Tel est pris qui croyait prendre ! Par ce jugement du 5 janvier 2016, le Tribunal de grande instance de Strasbourg a ordonné l’application pure et simple au contrat du taux d’intérêts variable sans limite calculé sur l’évolution de l’index Libor CHF Mois réel, alors que le taux était négatif.

Par ce jugement du 5 janvier 2016, le Tribunal de grande instance de Strasbourg a ordonné l’application pure et simple au contrat du taux d’intérêts variable sans limite calculé sur l’évolution de l’index Libor CHF Mois réel, alors que le taux était négatif.

Cette décision majeure vient renforcer encore le mouvement jurisprudentiel en faveur des emprunteurs en francs suisses, victimes de ces emprunts toxiques.

En l’espèce deux prêts avaient été souscrit auprès d’une banque, tous deux devant porter intérêt à taux indexé calculé sur la variation de l’index Libor CHF.

Les prêts n’étaient pas capés : le taux d’intérêts devait évoluer en fonction de l’évolution de l’index.

Or, l’index Libor CHF 3 Mois est passé sous 0% au début de l’année 2015.

La banque avait cependant refusé d’appliquer ce taux négatif :

D’une part, elle faisait valoir que le taux de marge prévu contractuellement était en réalité la différence entre le taux d’intérêt et l’index ;

D’autre part, que ce taux n’était pas celui défini au contrat, le changement d’administrateur ayant impliqué une modification des conditions de détermination du Libor ;

Enfin, elle arguait que le contrat d’emprunt était un contrat onéreux, alors devenu impossible à exécuter en cas d’application d’un taux négatif.

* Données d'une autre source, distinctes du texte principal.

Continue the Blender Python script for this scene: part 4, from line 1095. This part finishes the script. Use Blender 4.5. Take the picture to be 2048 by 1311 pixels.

Cependant, le jugement fait droit aux demandes des emprunteurs et applique le taux d’intérêt négatif aux prêts.

Il est ainsi déclaré dans cette décision que les caractéristiques du prêt tel que défini par le Code civil sont réunies : l’une des parties prête, l’autre emprunte et la rémunération est constituée par un intérêt.

Dès lors, le fait que l’indice sur lequel est indexé l’intérêt soit négatif est inopérant pour faire valoir la nullité du prêt.

De plus, dans cette décision, le comportement de la banque est analysé comme une volonté de modifier unilatéralement les clauses du contrat de prêt : si l’index avait évolué à la hausse, c’est exactement l’argument qu’elle aurait opposé aux débiteurs pour les contraindre à s’exécuter.

Or ce n’est pas à la banque de déterminer la variation de l’index, n’en ayant pas la maîtrise, « elle ne peut décider de l’appliquer quand il est à la hausse et de ne pas l’appliquer quand il est à la baisse ».

Ce jugement ne peut être qu’applaudi : c’est un pas supplémentaire vers la reconnaissance des intérêts des emprunteurs pris dans les filets nocifs des emprunts en francs suisses.

La banque qui pensait faire peser des risques très élevés aux emprunteurs, en ne prévoyant ni plancher ni plafond, s’est finalement fait prendre à son propre jeu : au lieu que le Libor s’envole, comme tel était sa tendance au moment où l’emprunt a été contracté, et permette à la banque de tirer plus de bénéfice de l’emprunt, celui-ci est devenu négatif et c’est in fine elle qui a dû supporter les coûts.